Hmm. That's kind of doing what a couple of my SDI capture devices were doing. I always assumed it was either baked into the tape itself and sort of a consequence of high contrast edges.
Just as an example of what I was seeing in one of my tests below. You'll notice the ring on her finger and her nose seem to have too much luminance on the left, but is also much sharper on the left in general. You can see a shadow to the right of her face and to the right of the coffee cup. Text also seems to have a shadow and more sharpening noise on the left, yet I still prefer the left. The one on the left is a BMD mini Analog to SDI converter and the one on the right as an ADVC-G1 both of which convert to SDI. Both were fed component from a FA-310 Frame TBC. Playback source is a 9911U (with TBC on) with a commercially made SP tape outputting S-Video into the TBC. The actual luminance levels going into both devices was adjusted via proc amp and waveform monitor so as not to exceed 100IRE. Both devices use Analog Devices DACs with slightly different part numbers.

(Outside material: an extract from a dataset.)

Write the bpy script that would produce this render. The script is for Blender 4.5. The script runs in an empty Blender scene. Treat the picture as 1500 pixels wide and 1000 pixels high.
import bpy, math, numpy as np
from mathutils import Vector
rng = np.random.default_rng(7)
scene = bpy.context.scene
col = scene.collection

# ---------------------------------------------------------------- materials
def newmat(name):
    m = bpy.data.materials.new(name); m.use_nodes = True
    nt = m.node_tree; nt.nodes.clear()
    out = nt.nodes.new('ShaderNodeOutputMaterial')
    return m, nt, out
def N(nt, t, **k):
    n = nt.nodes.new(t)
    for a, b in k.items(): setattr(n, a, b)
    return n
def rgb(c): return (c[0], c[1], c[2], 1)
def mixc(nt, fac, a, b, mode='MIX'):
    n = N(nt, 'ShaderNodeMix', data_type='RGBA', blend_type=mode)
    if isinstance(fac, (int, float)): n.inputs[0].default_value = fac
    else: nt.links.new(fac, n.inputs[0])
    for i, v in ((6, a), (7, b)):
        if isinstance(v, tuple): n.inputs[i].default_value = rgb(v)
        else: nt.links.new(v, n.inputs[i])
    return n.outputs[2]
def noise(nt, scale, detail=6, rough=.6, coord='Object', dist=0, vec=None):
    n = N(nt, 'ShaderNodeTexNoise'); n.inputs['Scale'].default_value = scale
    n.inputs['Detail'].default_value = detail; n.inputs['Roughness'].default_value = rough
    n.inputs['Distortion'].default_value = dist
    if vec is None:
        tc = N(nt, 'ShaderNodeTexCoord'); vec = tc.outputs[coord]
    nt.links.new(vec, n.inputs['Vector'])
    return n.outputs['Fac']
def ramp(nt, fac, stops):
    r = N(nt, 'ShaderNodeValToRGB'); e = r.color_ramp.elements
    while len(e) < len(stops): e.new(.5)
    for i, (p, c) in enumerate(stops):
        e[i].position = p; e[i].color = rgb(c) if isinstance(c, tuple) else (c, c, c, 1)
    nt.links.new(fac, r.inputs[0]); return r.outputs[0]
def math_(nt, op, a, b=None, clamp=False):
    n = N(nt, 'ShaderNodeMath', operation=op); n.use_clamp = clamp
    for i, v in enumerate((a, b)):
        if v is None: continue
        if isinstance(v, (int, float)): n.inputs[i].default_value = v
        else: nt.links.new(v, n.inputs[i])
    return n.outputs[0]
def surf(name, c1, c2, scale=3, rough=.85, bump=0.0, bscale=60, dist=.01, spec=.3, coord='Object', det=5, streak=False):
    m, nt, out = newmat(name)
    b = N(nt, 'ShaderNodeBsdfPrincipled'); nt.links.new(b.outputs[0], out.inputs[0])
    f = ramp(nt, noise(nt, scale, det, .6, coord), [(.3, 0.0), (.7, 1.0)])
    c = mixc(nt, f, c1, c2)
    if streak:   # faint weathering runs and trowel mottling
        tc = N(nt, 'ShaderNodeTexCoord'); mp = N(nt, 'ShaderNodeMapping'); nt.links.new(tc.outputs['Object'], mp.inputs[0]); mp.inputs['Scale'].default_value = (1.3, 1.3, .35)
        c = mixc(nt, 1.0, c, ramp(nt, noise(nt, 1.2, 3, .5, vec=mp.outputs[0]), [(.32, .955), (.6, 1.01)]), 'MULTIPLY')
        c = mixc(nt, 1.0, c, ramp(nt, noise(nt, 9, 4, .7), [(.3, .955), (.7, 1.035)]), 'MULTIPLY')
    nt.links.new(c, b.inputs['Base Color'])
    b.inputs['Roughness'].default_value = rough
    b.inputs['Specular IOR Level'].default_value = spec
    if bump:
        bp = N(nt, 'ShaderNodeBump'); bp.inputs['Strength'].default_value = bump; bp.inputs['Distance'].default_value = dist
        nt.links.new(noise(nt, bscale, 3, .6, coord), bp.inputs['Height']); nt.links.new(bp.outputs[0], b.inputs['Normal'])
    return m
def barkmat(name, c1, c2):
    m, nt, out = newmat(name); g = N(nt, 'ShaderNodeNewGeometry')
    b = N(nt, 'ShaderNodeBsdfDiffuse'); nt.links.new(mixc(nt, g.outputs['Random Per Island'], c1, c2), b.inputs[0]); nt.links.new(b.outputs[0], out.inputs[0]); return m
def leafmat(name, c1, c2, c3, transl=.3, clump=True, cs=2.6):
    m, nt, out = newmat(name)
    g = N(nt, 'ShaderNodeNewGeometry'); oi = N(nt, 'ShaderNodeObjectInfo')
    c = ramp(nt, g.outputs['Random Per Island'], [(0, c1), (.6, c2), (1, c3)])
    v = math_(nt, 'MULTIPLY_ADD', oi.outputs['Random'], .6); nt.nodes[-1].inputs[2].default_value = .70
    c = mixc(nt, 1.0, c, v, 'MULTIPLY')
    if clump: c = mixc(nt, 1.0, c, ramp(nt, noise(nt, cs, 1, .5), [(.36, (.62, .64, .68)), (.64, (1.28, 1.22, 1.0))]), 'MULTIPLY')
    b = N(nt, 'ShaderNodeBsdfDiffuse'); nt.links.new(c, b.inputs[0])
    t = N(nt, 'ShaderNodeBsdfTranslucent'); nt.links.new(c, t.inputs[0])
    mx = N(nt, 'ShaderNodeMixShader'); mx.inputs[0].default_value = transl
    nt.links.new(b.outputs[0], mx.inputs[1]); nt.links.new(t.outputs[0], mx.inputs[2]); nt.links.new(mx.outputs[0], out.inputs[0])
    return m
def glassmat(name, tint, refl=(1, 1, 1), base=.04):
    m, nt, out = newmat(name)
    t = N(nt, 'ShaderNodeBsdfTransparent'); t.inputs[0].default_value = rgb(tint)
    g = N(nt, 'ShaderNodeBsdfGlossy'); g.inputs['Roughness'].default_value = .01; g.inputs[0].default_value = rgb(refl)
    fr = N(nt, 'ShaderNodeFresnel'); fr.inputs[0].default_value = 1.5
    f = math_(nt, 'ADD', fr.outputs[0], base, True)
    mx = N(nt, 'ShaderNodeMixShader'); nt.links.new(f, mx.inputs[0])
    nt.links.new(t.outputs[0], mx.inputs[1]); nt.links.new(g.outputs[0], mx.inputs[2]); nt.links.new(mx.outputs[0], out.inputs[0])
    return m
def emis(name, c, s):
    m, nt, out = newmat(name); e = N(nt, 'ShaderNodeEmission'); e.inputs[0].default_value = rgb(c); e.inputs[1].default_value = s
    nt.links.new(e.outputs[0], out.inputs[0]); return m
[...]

I'm kind of shocked that there's so much more apparent detail in the hair in the left. Also noticed that the frames aren't identical (Johny Carson's hand is in a different position in each), so could be the ring was just that way in that specific frame.
But more to the OP's point, how do you reduce luma sharpening at the source? I'm not aware of most VCRs having much in the way of sharpness adjustment - or are you saying choose "EDIT" mode if available?